Since the property tax freeze was removed in 1998, Iowa's property tax collections have grown about 11 percent in three years or about 3.5 percent per year. The current 3.5 percent annual collections growth is actually lower than the 3.8 percent annual property tax growth rate average for the past 10-year period of 1989 to 1999 that includes the years in which a property tax freeze was imposed. So, while the current growth in collections is higher than it was during the freeze years, one can also say that property taxes currently are growing more slowly than the average for the past decade.

Iowa's local property taxes also have grown more slowly over the last 10 years than Iowa's other major taxes for a number of reasons. Iowa's income tax collections have annually averaged about 6 percent growth since 1989. Iowa's sales tax collections have grown about 8 percent per year since 1989. The state tax revenue sources have been tapped to provide more state aid for local schools, local government services and property tax relief. In addition, local option sales taxes are increasingly being used as an alternative source of revenue for local schools and to provide other local services.
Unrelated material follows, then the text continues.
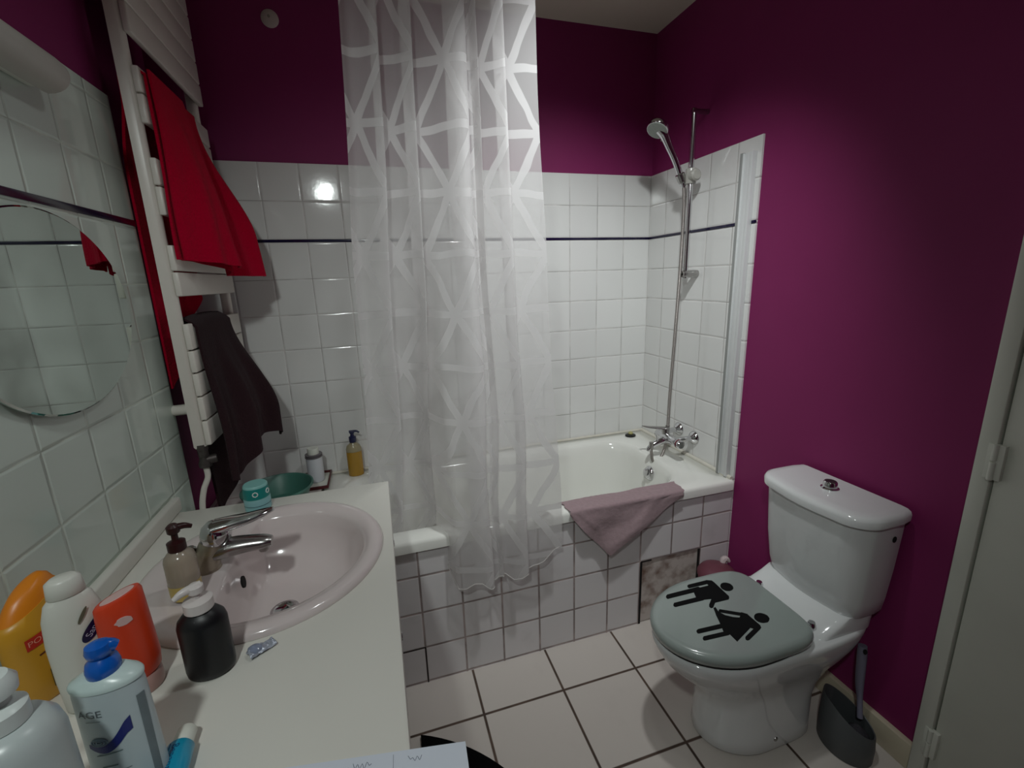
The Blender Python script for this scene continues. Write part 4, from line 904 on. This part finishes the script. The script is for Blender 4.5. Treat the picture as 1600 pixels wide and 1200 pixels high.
# sheet of paper
pc = Vector((-1.345, -1.647, 0)); e1 = Vector((-.985, .172, 0)).normalized(); e2 = Vector((-.06, -1, 0)).normalized()
def paper(u, vv):
    p = pc + e1 * (.30 * u) + e2 * (.205 * vv)
    z = TOP + .0006 + .0012 * math.sin(3 * u + 1) * (.4 + vv) * 0 - .004 * smooth01(.25, 0, u) * 0
    return (p.x, p.y, z)
t = thing('paper_sheet', 'white sheet of paper with faint handwriting sticking out over the worktop edge', 'paper', (-1.45, -1.7, TOP))
mesh('sheet', *sheet(paper, 6, 6, .0005), M('writing_paper', srgb(216, 222, 234), .7, noise_amt=.015, scale=6), t, smooth=False)
rng = random.Random(3); parts = []
for (u0, v0, n) in ((.20, .055, 3), (.42, .05, 4), (.52, .06, 6), (.60, .05, 5), (.68, .075, 6), (.80, .08, 5), (.55, .16, 6), (.70, .17, 6), (.85, .15, 5)):
    pts = []
    for k in range(n * 2 + 1):
        q = Vector(paper(u0 + .010 * k, v0 + .022 * (k % 2) + rng.uniform(-.012, .012))); q.z += .0008; pts.append(q)
    parts.append(tube(pts, .00035, 5, 3))
q0, q1 = Vector(paper(.325, .02)), Vector(paper(.325, .95)); up = Vector((0, 0, .0006))
parts.append(tube([q0 + up, q1 + up], .0003, 5))
mesh('handwriting', *join(*parts), M('grey_ink', srgb(120, 124, 140), .7, noise_amt=.1), t, smooth=False)

# black mat on the floor before the cabinet
mc_ = Vector((-1.649, -1.468)); mr = .612
pts = [(-1.43, -2.02)]
a0, a1 = math.asin((-2.02 + 1.468) / mr), math.acos((-1.43 + 1.649) / mr)
for k in range(41):
    a = a0 + (a1 - a0) * k / 40
    pts.append((mc_.x + mr * math.cos(a), mc_.y + mr * math.sin(a)))
pts = [pts[0]] + [p for p in pts[1:] if p[0] >= -1.43]
t = thing('black_mat', 'black mat with a curved edge on the floor below the worktop', 'mat', (-1.25, -1.45, 0))
mesh('mat_pile', *prism(pts, 0, .014), M('black_pile', srgb(8, 8, 9), .95, spec=.1, noise_amt=.2, scale=200, bump=.6), t, smooth=False)

# ------------------------------------------------------------------ camera and light
cam = bpy.data.cameras.new('camera'); co = bpy.data.objects.new('camera', cam); COL.objects.link(co)
yaw, pit, rol = .2881, -.2314, -.0322
Fv = Vector((math.sin(yaw) * math.cos(pit), math.cos(yaw) * math.cos(pit), math.sin(pit)))
r0 = Vector((math.cos(yaw), -math.sin(yaw), 0)); u0 = r0.cross(Fv)
Rv = math.cos(rol) * r0 + math.sin(rol) * u0; Uv = -math.sin(rol) * r0 + math.cos(rol) * u0
co.matrix_world = Matrix(((Rv.x, Uv.x, -Fv.x, -1.4078), (Rv.y, Uv.y, -Fv.y, -2.1428), (Rv.z, Uv.z, -Fv.z, 1.4764), (0, 0, 0, 1)))
cam.sensor_width = 36; cam.lens = 701.75 / 1600 * 36; cam.clip_start = .02
S.camera = co

def spot(name, loc, aim, power, size, blend, rad, col):
    l = bpy.data.lights.new(name, 'SPOT'); l.energy = power; l.spot_size = math.radians(size); l.spot_blend = blend
    l.shadow_soft_size = rad; l.color = col
    o = bpy.data.objects.new(name, l); COL.objects.link(o); o.location = loc
    o.rotation_euler = (Vector(aim) - Vector(loc)).to_track_quat('-Z', 'Y').to_euler()
    return o
spot('ceiling_spot_bath', (-.75, -1.30, 2.50), (-.55, -.20, .95), 58, 92, 1, .04, (.955, 1, 1))
spot('ceiling_spot_basin', (-.95, -1.40, 2.50), (-1.65, -1.25, .95), 6, 110, 1, .05, (.955, 1, 1))
spot('ceiling_spot_room', (-.80, -1.40, 2.50), (-.9, -1.3, 0), 1.8, 130, 1, .05, (.955, 1, 1))
spot('entrance_lamp', (-1.72, -2.45, 2.29), (-1.25, -.70, .75), 27, 86, .7, .05, (.92, 1, .97))

w = bpy.data.worlds.new('world'); S.world = w; w.use_nodes = True
w.node_tree.nodes['Background'].inputs[0].default_value = (.6, .62, .6, 1); w.node_tree.nodes['Background'].inputs[1].default_value = .0
S.view_settings.view_transform = 'Standard'; S.view_settings.look = 'None'
S.view_settings.exposure = .22; S.view_settings.gamma = 1; S.view_settings.use_curve_mapping = False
Economists normally expect tax revenues, barring rate changes and added exemptions, to grow at about the same rate as the growth in the economy -- which includes both inflationary growth and real growth. The national economy has grown an average of 5.4 percent since 1989. Of this total 3.0 percent has been real growth and 2.4 percent has been general inflation. So property taxes have been growing faster than inflation but slower than the growth in the gross domestic product -- the broadest measure for the overall economy.

This doesn't mean that property tax collections for all taxpayer groups have been growing at the same rate. Since 1989, property tax collections for commercial property have averaged 6.8 percent growth annually in collections. While new commercial property construction has contributed to this growth, taxable values for commercial property are close to 100 percent. They do not benefit from the large taxable rollbacks that benefit residential property.

The combination of high property taxes and local option sales is placing increased pressure on many rural main street businesses. While businesses do have some ability to pass taxes on to consumers, this ability is increasingly limited with the emergence of e-commerce that is generally not subject to either tax. Rural leaders increasingly see Iowa policy as a choice between school vitality and main street vitality.

The growth in valuations of residential, industrial and utility properties have averaged 3.9 percent, 3.8 percent and 3.7 percent respectively. Residential property is currently taxed at 54 percent of value due to the rollback provision in the Iowa code. Industrial property has benefited from an exemption of machinery and equipment. Utility property is valued on the basis of income.

Property tax collections for agricultural buildings have averaged an annual 2.4 percent growth since 1989, while farmland has averaged the lowest rate of any class of property with a 1.7 percent average annual increase in property taxes.

A number of factors contributed to limited growth in farmland property taxes. First, farmland and farm buildings are assessed for property tax purposes based on a productivity valuation process defined by state law. A five-year average estimate of crop income is divided by a statutory 7 percent capitalization rate to impose a cap on taxable agricultural property valuation in each county. This process results in a taxable valuation that is about 40 percent of actual market value for farmland in many counties. As the lower crop income years of 1999 and 2000 are added and higher crop income years are taken out of the productivity formula, agricultural property taxes may experience even slower growth.

In addition, because the agricultural valuation in each county is capped by the crop productivity formula, new agricultural buildings such as animal confinements actually have had the impact of lowering property taxes for farmland and other agricultural buildings in the county. In contrast to adding a new factory, adding a new animal confinement building does not increase the countywide valuation base for the benefit of all taxpayers. This occurs because the county equalization cap as determined by the State Department of Revenue can only use the crop productivity formula in setting the county wide equalization cap for agricultural property.